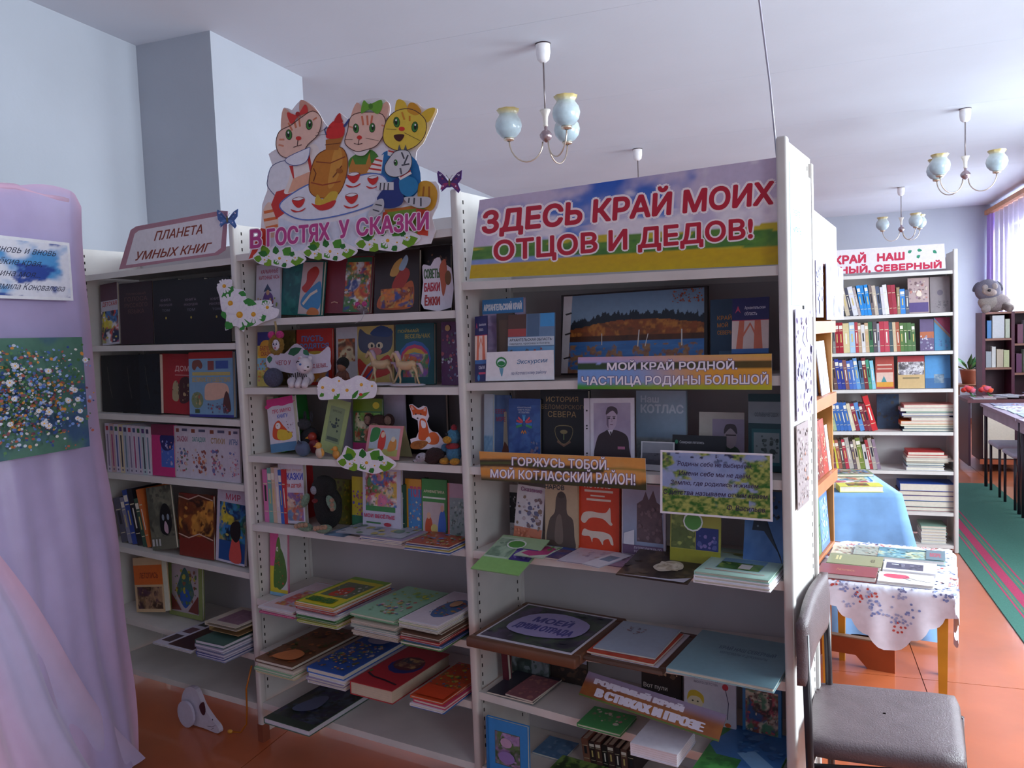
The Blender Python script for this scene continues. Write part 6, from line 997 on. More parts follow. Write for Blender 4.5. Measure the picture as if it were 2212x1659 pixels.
y0, y1, z0, z1 = 1.61, 2.062, 1.728, 1.926
mb = MB().box((0, 0, -.002), (y1-y0, z1-z0, 0), '#eceef6')
art(mb, [('g', 60, 34, wc, .02, .05, .98, .95), ('t','...сь вновь и вновь',.26,.74,.88,.83,'#1f2a4a',0,.25), ('t','далёкие края,',.30,.52,.76,.66,'#1f2a4a',0,.25), ('t','Родина моя...',.30,.34,.74,.47,'#1f2a4a',0,.25), ('t','Людмила Коновалова',.30,.13,.93,.26,'#1f2a4a',0,.25)], sx=y1-y0, sy=z1-z0)
tag(mb.obj('verse_sheet', 'gloss', None, plp.m @ Matrix.Translation((y0, z0, 0))), 'white sheet with blue watercolour and cursive verse pinned on the satin', 'sign')
y0, y1, z0, z1 = 1.55, 2.052, 1.224, 1.602
def pg(X, Y): return mix(mix('#3f6a5a', '#5f8a7a', fbm(X*6, Y*6, 51)), '#3a5a80', sst(.5, .7, fbm(X*4, Y*4, 52)))
mb = MB().box((0, 0, -.018), (y1-y0, z1-z0, 0), '#5a7a6a')
ops = [('g', 40, 36, pg, 0, 0, 1, 1)]; q = random.Random(3)
for _ in range(1500):
    x, y = q.gauss(.46, .24), q.gauss(.5, .22)
    if .03 < x < .93 and .05 < y < .94:
        r = q.uniform(.004, .013); ops.append(('e', x, y, r, r*q.uniform(.7, 1.6), q.choice(['#6f8fd0','#8fa8dc','#c8d0e0','#c8883a','#a85a4a','#3f6a3a','#2f4a8a','#d8d4d0','#5a8a5a','#4a6ab0','#7a4a5a']), q.random()*3))
for _ in range(18): ops.append(('d', q.uniform(.2, .88), q.uniform(.25, .9), q.uniform(.018, .028), '#dcdce8'))
art(mb, ops, sx=y1-y0, sy=z1-z0)
pl2 = Plane((XS+.050, 0, 0), (0, 1, 0), (0, 0, 1))
tag(mb.obj('flower_painting', 'print', None, pl2.m @ Matrix.Translation((y0, z0, 0))), 'small painting of blue and white wild flowers hanging on the draped stand', 'painting')

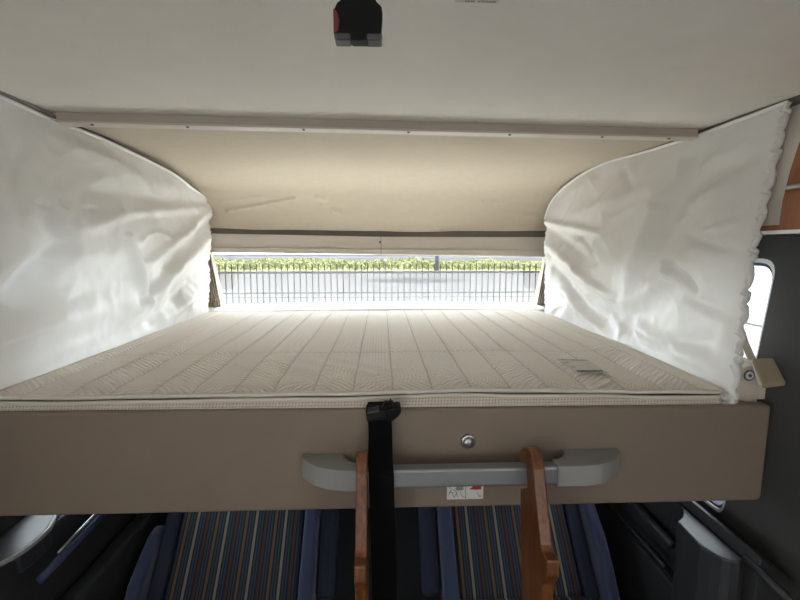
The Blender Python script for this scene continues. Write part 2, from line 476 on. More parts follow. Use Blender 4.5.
# side walls; the doors' windows are openings in them
def door_wall(side, X, Y0):
    th = .05*side if side < 0 else .09
    if side > 0:
        hole = [tuple(at(778, 259, X=X)[1:]), tuple(at(727, 498, X=X)[1:]), tuple(at(721, 516, X=X)[1:]), (2.30, .735), (2.12, CZ-.035)]
        hole = [(y, z) for y, z in hole]
        hole = round_poly(hole, [.05, .03, .06, .08, .08])
    else:
        hole = round_poly([(1.27, CZ+.12), (1.33, CZ-.80), (1.42, CZ-.825), (2.30, .735), (2.12, CZ+.12)], [.05, .03, .05, .08, .08])
    zt = CZ+.03 if side > 0 else H+.05
    outer = [(Y0, 0), (2.98, 0), (2.98, zt), (Y0, zt)]
    bm = BM(); holed_plate(bm, outer, hole, 'x', X, X+th)
    return bm, hole
bmR, holeR = door_wall(1, XW, .9)
struct('wall_right_upper', bx(BM(), XR, XR+.05, .9, 2.98, CZ+.03, H+.05), 'wall')
dR = struct('door_1', bmR, 'wallgrey')
bmL, holeL = door_wall(-1, XL, .9)
dL = struct('door_2', bmL, 'twotone')
def window_of(d, hole, X, side):
    c = Vector((sum(p[0] for p in hole)/len(hole), sum(p[1] for p in hole)/len(hole)))
    inner = [tuple(c+(Vector(p)-c)*.975) for p in hole]
    inner2 = [tuple(c+(Vector(p)-c)*.955) for p in hole]
    bm = BM(); holed_plate(bm, hole, inner, 'x', X+side*.004, X+side*.045); obj('window_seal', bm, 'white', d)
    bm = BM(); holed_plate(bm, inner, inner2, 'x', X+side*.012, X+side*.04); obj('window_gasket', bm, 'inkblue', d)
    bm = BM(); prism(bm, inner2, 'x', X+side*.022, X+side*.026); obj('window_pane', bm, 'glass', d)
window_of(dR, holeR, XW, 1); window_of(dL, holeL, XL, -1)

# right door: lower panel, armrest ledge with scoop, storage ridges
bm = BM(); prism(bm, [(.985, .05), (.985, CZ-.842), (.990, CZ-.808), (1.0, CZ-.815), (XW, CZ-.876), (XW, .05)], 'y', 1.05, 2.6)
# (profile in x,z extruded along y)
obj('lower_panel', bm, 'darkplastic', dR, bevel=.004, seg=2)
led = [tuple(at(u, v, Z=-.84)[:2]) for u, v in ((745, 560), (740, 562), (731, 561), (722, 558), (711, 552), (700, 545), (688, 533), (677, 521), (682, 517), (683.5, 511), (681, 505), (674, 499), (671, 495))]
led += [(.955, 1.75), (.985, 1.75)]
bm = BM(); prism(bm, led, 'z', CZ-1.25, CZ-.84); obj('armrest', bm, 'doorgrey', dR, bevel=.006, seg=3)
bm = BM(); tube(bm, [at(627, 496, X=.95), at(673, 545, X=.95)], .014, 8); obj('pull_handle', bm, 'doorgrey', dR, smooth=True)
bm = BM(); tube(bm, [at(600, 492, X=.93), at(664, 566, X=.93)], .006, 8); obj('pocket_edge', bm, 'darkplastic', dR, smooth=True)
bm = BM(); hexa(bm, [(.935, 1.05, .1), (.985, 1.05, .1), (.935, 2.4, .1), (.985, 2.4, .1), (.935, 1.12, .5), (.985, 1.12, .5), (.935, 2.35, .5), (.985, 2.35, .5)]); obj('door_pocket', bm, 'darkplastic', dR, bevel=.015)
bm = BM(); tube(bm, [(.983, 1.09, CZ-.838), (.983, 1.02, CZ-.842), (.983, .92, CZ-.85), (.99, .88, CZ-.9)], .011, 8); obj('edge_line', bm, 'doorgrey', dR, smooth=True)
# left door
bm = BM(); prism(bm, [(-.985, .05), (-1.0, CZ-.842), (XL, CZ-.835), (XL, .05)], 'y', .95, 2.6); obj('lower_panel', bm, 'darkplastic', dL, bevel=.012, seg=3)
led = [tuple(at(u, v, Z=-.838)[:2]) for u, v in ((57.5, 513), (54, 522), (49, 530), (35, 543), (20, 554), (0, 565))]
led = [(-1.03, 1.9), (-1.02, 1.5)]+led+[(-1.03, 1.0), (XL+.005, 1.0), (XL+.005, 1.9)]
bm = BM(); prism(bm, led, 'z', CZ-.90, CZ-.836); obj('armrest', bm, 'doorgrey', dL, bevel=.012, seg=3)
glint_pts = [tuple(at(u, v, Z=-.836)) for u, v in ((61, 509), (57, 515), (53, 523), (48, 531), (35, 543), (20, 554), (0, 565))]
bm = BM(); tube(bm, spline([Vector(q_)+Vector((0, 0, .001)) for q_ in glint_pts], 30), .0065, 8); obj('edge_line', bm, 'handle', dL, smooth=True)  # highlight on the ledge lip, added as a lighter tube
p0, p1 = at(106, 510, X=-.94), at(40, 580, X=-.94)
bm = BM(); tube(bm, [p0+Vector((0, .3, 0)), p0, p1], .012, 8); obj('pull_handle', bm, 'inkblue', dL, smooth=True)
bm = BM(); tube(bm, [p0+Vector((-.008, .3, .016)), p0+Vector((-.008, 0, .016)), p0.lerp(p1, .72)+Vector((-.008, 0, .015))], .0045, 6); obj('bright_strip', bm, 'chrome', dL, smooth=True)
bm = BM(); hexa(bm, [(-.985, 1.0, .1), (-.93, 1.0, .1), (-.985, 2.4, .1), (-.93, 2.4, .1), (-.985, 1.1, .52), (-.92, 1.1, .52), (-.985, 2.35, .52), (-.92, 2.35, .52)]); obj('door_pocket', bm, 'darkplastic', dL, bevel=.015)
bm = BM(); bx(bm, -1.09, XL, .98, 1.16, CZ-.86, CZ-.75); obj('belt_anchor', bm, 'darkplastic', dL, bevel=.02, seg=3)

# living-area walls behind the camera with their windows
def rear_wall(name, X, side):
    hole = round_poly([(-1.75, .95), (-.45, .95), (-.45, 1.62), (-1.75, 1.62)], .08)
    bm = BM(); holed_plate(bm, [(-2.65, 0), (.9, 0), (.9, H), (-2.65, H)], hole, 'x', X, X+.05*side)
    w = struct(name, bm, 'wallgrey' if side > 0 else 'wall')
    return w
rear_wall('wall_right', XR, 1); rear_wall('wall_left', XL, -1)
struct('window_2', bx(BM(), XR+.02, XR+.026, -1.76, -.44, .94, 1.63), 'glass')
struct('window_3', bx(BM(), XL-.026, XL-.02, -1.76, -.44, .94, 1.63), 'glass')
struct('wall_back', bx(BM(), XL-.05, XR+.05, -2.65, -2.6, 0, H), 'wall')
struct('window_4', bx(BM(), SKY[0]-.02, SKY[1]+.02, SKY[2]-.02, SKY[3]+.02, H+.042, H+.048), 'glass')

# ------------------------------------------------------------------ drop-down bed
PY = 1.14
bed = thing('drop_down_bed', 'lowered drop-down bed with taupe padded front panel and grey grab handle', 'bed', (0, PY, CZ-.695))
bm = BM()
prism(bm, round_poly([(-1.06, CZ-.692), (1.048, CZ-.698), (1.052, CZ-.424), (-1.06, CZ-.413)], [.02, .018, .012, .02]), 'y', PY-.012, PY+.026)
obj('front_panel', bm, 'panel', bed, bevel=.010, seg=4, smooth=False)
bm = BM(); bx(bm, -1.02, .96, PY+.026, 2.66, CZ-.60, CZ-.505); obj('bed_base', bm, 'panel', bed, bevel=.008)
bm = BM(); bx(bm, -1.055, -1.022, PY+.026, 2.66, CZ-.60, CZ-.425); obj('side_board', bm, 'panel', bed, bevel=.008)
bm = BM(); bx(bm, .962, 1.02, PY+.026, 2.66, CZ-.60, CZ-.428); obj('side_board', bm, 'panel', bed, bevel=.008)
bm = BM(); lathe(bm, (.227, PY-.012, CZ-.509), (0, -1, 0), [(.0195, 0), (.0195, .004), (.0165, .007), (.0155, .006), (.0145, .011), (.010, .015), (.004, .0165), (0, .0167)])
obj('lock_button', bm, 'chrome', bed, smooth=True)
# grab handle: moulded ends and a metal bar
gh = bx(BM(), -.05, .435, PY-.105, PY-.07, CZ-.586, CZ-.5385)
gh = obj('grab_handle', gh, 'alu', bed, bevel=.006, seg=3)
def handle_end(xo, xi, s):
    # plan outline (x outward = s), from the panel face to the bar
    P = [(xo, PY-.012), (xo, PY-.030), (xo-s*.006, PY-.042), (xo-s*.035, PY-.074), (xo-s*.075, PY-.098), (xo-s*.12, PY-.107), (xi, PY-.1075),
         (xi, PY-.067), (xi+s*.012, PY-.065), (xi+s*.03, PY-.054), (xi+s*.043, PY-.034), (xi+s*.047, PY-.012)]
    P = [tuple(v_)[:2] for v_ in spline([(x, y, 0) for x, y in P[:7]], 26)]+[tuple(v_)[:2] for v_ in spline([(x, y, 0) for x, y in P[7:]], 16)]
    bm = BM(); prism(bm, P, 'z', CZ-.589, CZ-.5355)
    return bm
obj('handle_end', handle_end(-.206, -.052, -1), 'handle', gh, bevel=.009, seg=4)
obj('handle_end', handle_end(.628, .432, 1), 'handle', gh, bevel=.009, seg=4)
# warning sticker with its drawings
ws0, ws1 = at(447, 486, Y=PY-.0125), at(483, 498.5, Y=PY-.0125)
sy = PY-.0135
st = obj('warning_sticker', bx(BM(), ws0.x, ws1.x, sy, PY-.0115, ws1.z, ws0.z+.012), 'paper', bed)
w, hh = ws1.x-ws0.x, ws0.z-ws1.z
def S2(a, b): return Vector((ws0.x+a*w, sy-.0006, ws1.z+b*hh))
for strokes in ((((.04, .25), (.10, .7)), ((.10, .7), (.20, .15)), ((.20, .15), (.27, .55)), ((.12, .8), (.26, .62)), ((.05, .55), (.2, .5)), ((.24, .6), (.30, .2)), ((.03, 1.0), (.12, .8))),
                (((.36, .6), (.42, .2)), ((.42, .2), (.5, .15))), (((.84, .5), (.88, .2)), ((.88, .2), (.94, .3)), ((.88, .2), (.95, .14)))):
    bm = BM()
    for a, b in strokes: tube(bm, [S2(*a), S2(*b)], .0007, 5)
    obj('line_drawing', bm, 'ink', st)
bm = BM(); tube(bm, [S2(.515, .05), S2(.515, 1.1)], .0007, 5); obj('divider_line', bm, 'ink', st)
bm = BM(); prism(bm, [tuple(S2(a, b).xz) for a, b in ((.62, .75), (.70, .92), (.74, 1.05), (.94, 1.08), (.94, .72), (.80, .70))], 'y', sy-.0012, sy); obj('red_symbol', bm, 'inkred', st)
bm = BM(); prism(bm, [tuple(S2(a, b).xz) for a, b in ((.22, .78), (.28, .95), (.44, .95), (.46, .72), (.3, .66))], 'y', sy-.0012, sy); obj('green_symbol', bm, 'inkgreen', st)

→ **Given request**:
Print, without alteration, the lines from the line with "Use Blender 4.5." to the line with "window_of(dR, holeR, XW, 1);". Include both of them, and omit every other line.

→ **Finished task**:
The Blender Python script for this scene continues. Write part 2, from line 476 on. More parts follow. Use Blender 4.5.
# side walls; the doors' windows are openings in them
def door_wall(side, X, Y0):
    th = .05*side if side < 0 else .09
    if side > 0:
        hole = [tuple(at(778, 259, X=X)[1:]), tuple(at(727, 498, X=X)[1:]), tuple(at(721, 516, X=X)[1:]), (2.30, .735), (2.12, CZ-.035)]
        hole = [(y, z) for y, z in hole]
        hole = round_poly(hole, [.05, .03, .06, .08, .08])
    else:
        hole = round_poly([(1.27, CZ+.12), (1.33, CZ-.80), (1.42, CZ-.825), (2.30, .735), (2.12, CZ+.12)], [.05, .03, .05, .08, .08])
    zt = CZ+.03 if side > 0 else H+.05
    outer = [(Y0, 0), (2.98, 0), (2.98, zt), (Y0, zt)]
    bm = BM(); holed_plate(bm, outer, hole, 'x', X, X+th)
    return bm, hole
bmR, holeR = door_wall(1, XW, .9)
struct('wall_right_upper', bx(BM(), XR, XR+.05, .9, 2.98, CZ+.03, H+.05), 'wall')
dR = struct('door_1', bmR, 'wallgrey')
bmL, holeL = door_wall(-1, XL, .9)
dL = struct('door_2', bmL, 'twotone')
def window_of(d, hole, X, side):
    c = Vector((sum(p[0] for p in hole)/len(hole), sum(p[1] for p in hole)/len(hole)))
    inner = [tuple(c+(Vector(p)-c)*.975) for p in hole]
    inner2 = [tuple(c+(Vector(p)-c)*.955) for p in hole]
    bm = BM(); holed_plate(bm, hole, inner, 'x', X+side*.004, X+side*.045); obj('window_seal', bm, 'white', d)
    bm = BM(); holed_plate(bm, inner, inner2, 'x', X+side*.012, X+side*.04); obj('window_gasket', bm, 'inkblue', d)
    bm = BM(); prism(bm, inner2, 'x', X+side*.022, X+side*.026); obj('window_pane', bm, 'glass', d)
window_of(dR, holeR, XW, 1); window_of(dL, holeL, XL, -1)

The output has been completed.